▸ What is required: Copy each line of the listing below exactly.

▸ Collected material:
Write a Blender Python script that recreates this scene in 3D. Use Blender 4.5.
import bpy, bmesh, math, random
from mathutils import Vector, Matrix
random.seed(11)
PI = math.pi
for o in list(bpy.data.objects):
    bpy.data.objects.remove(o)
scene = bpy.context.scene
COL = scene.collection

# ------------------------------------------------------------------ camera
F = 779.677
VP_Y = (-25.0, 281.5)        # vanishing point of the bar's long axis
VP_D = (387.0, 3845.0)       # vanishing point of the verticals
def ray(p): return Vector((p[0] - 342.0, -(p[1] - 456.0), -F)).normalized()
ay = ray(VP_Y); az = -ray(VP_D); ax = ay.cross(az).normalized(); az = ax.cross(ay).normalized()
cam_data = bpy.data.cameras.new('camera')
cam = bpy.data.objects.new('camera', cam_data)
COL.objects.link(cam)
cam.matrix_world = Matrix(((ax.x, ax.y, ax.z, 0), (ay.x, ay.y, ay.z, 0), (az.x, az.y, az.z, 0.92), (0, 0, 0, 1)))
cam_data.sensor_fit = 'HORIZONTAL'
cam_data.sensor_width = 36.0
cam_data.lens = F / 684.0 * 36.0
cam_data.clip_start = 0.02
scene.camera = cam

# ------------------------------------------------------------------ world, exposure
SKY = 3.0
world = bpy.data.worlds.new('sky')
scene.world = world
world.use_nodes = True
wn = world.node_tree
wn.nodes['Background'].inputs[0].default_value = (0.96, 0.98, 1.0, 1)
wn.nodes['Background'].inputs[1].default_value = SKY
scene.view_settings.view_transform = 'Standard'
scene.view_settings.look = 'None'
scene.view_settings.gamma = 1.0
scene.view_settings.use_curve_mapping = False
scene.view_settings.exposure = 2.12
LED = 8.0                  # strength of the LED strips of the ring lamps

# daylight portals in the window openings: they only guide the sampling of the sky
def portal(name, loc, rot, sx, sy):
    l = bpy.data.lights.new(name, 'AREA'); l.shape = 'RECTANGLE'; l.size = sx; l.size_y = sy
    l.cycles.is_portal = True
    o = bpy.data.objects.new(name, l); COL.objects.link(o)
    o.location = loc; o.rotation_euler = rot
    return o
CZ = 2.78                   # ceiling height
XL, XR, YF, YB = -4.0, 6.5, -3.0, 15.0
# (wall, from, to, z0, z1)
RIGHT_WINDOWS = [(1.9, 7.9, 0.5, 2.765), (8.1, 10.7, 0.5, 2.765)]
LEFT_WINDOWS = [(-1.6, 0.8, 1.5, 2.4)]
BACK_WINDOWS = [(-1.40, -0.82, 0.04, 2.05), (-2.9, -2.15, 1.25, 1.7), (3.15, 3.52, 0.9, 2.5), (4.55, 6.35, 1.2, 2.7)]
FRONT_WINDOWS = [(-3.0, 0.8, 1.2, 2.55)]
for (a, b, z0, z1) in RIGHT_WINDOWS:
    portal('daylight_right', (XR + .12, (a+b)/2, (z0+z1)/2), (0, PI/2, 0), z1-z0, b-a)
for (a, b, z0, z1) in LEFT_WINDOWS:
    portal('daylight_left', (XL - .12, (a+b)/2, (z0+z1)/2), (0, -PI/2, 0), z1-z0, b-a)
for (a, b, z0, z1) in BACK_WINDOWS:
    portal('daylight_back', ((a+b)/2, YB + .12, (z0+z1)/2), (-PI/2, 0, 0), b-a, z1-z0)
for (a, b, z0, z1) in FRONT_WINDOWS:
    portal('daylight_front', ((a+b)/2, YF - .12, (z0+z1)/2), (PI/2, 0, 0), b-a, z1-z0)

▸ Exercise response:
Write a Blender Python script that recreates this scene in 3D. Use Blender 4.5.
import bpy, bmesh, math, random
from mathutils import Vector, Matrix
random.seed(11)
PI = math.pi
for o in list(bpy.data.objects):
    bpy.data.objects.remove(o)
scene = bpy.context.scene
COL = scene.collection

# ------------------------------------------------------------------ camera
F = 779.677
VP_Y = (-25.0, 281.5)        # vanishing point of the bar's long axis
VP_D = (387.0, 3845.0)       # vanishing point of the verticals
def ray(p): return Vector((p[0] - 342.0, -(p[1] - 456.0), -F)).normalized()
ay = ray(VP_Y); az = -ray(VP_D); ax = ay.cross(az).normalized(); az = ax.cross(ay).normalized()
cam_data = bpy.data.cameras.new('camera')
cam = bpy.data.objects.new('camera', cam_data)
COL.objects.link(cam)
cam.matrix_world = Matrix(((ax.x, ax.y, ax.z, 0), (ay.x, ay.y, ay.z, 0), (az.x, az.y, az.z, 0.92), (0, 0, 0, 1)))
cam_data.sensor_fit = 'HORIZONTAL'
cam_data.sensor_width = 36.0
cam_data.lens = F / 684.0 * 36.0
cam_data.clip_start = 0.02
scene.camera = cam

# ------------------------------------------------------------------ world, exposure
SKY = 3.0
world = bpy.data.worlds.new('sky')
scene.world = world
world.use_nodes = True
wn = world.node_tree
wn.nodes['Background'].inputs[0].default_value = (0.96, 0.98, 1.0, 1)
wn.nodes['Background'].inputs[1].default_value = SKY
scene.view_settings.view_transform = 'Standard'
scene.view_settings.look = 'None'
scene.view_settings.gamma = 1.0
scene.view_settings.use_curve_mapping = False
scene.view_settings.exposure = 2.12
LED = 8.0                  # strength of the LED strips of the ring lamps

# daylight portals in the window openings: they only guide the sampling of the sky
def portal(name, loc, rot, sx, sy):
    l = bpy.data.lights.new(name, 'AREA'); l.shape = 'RECTANGLE'; l.size = sx; l.size_y = sy
    l.cycles.is_portal = True
    o = bpy.data.objects.new(name, l); COL.objects.link(o)
    o.location = loc; o.rotation_euler = rot
    return o
CZ = 2.78                   # ceiling height
XL, XR, YF, YB = -4.0, 6.5, -3.0, 15.0
# (wall, from, to, z0, z1)
RIGHT_WINDOWS = [(1.9, 7.9, 0.5, 2.765), (8.1, 10.7, 0.5, 2.765)]
LEFT_WINDOWS = [(-1.6, 0.8, 1.5, 2.4)]
BACK_WINDOWS = [(-1.40, -0.82, 0.04, 2.05), (-2.9, -2.15, 1.25, 1.7), (3.15, 3.52, 0.9, 2.5), (4.55, 6.35, 1.2, 2.7)]
FRONT_WINDOWS = [(-3.0, 0.8, 1.2, 2.55)]
for (a, b, z0, z1) in RIGHT_WINDOWS:
    portal('daylight_right', (XR + .12, (a+b)/2, (z0+z1)/2), (0, PI/2, 0), z1-z0, b-a)
for (a, b, z0, z1) in LEFT_WINDOWS:
    portal('daylight_left', (XL - .12, (a+b)/2, (z0+z1)/2), (0, -PI/2, 0), z1-z0, b-a)
for (a, b, z0, z1) in BACK_WINDOWS:
    portal('daylight_back', ((a+b)/2, YB + .12, (z0+z1)/2), (-PI/2, 0, 0), b-a, z1-z0)
for (a, b, z0, z1) in FRONT_WINDOWS:
    portal('daylight_front', ((a+b)/2, YF - .12, (z0+z1)/2), (PI/2, 0, 0), b-a, z1-z0)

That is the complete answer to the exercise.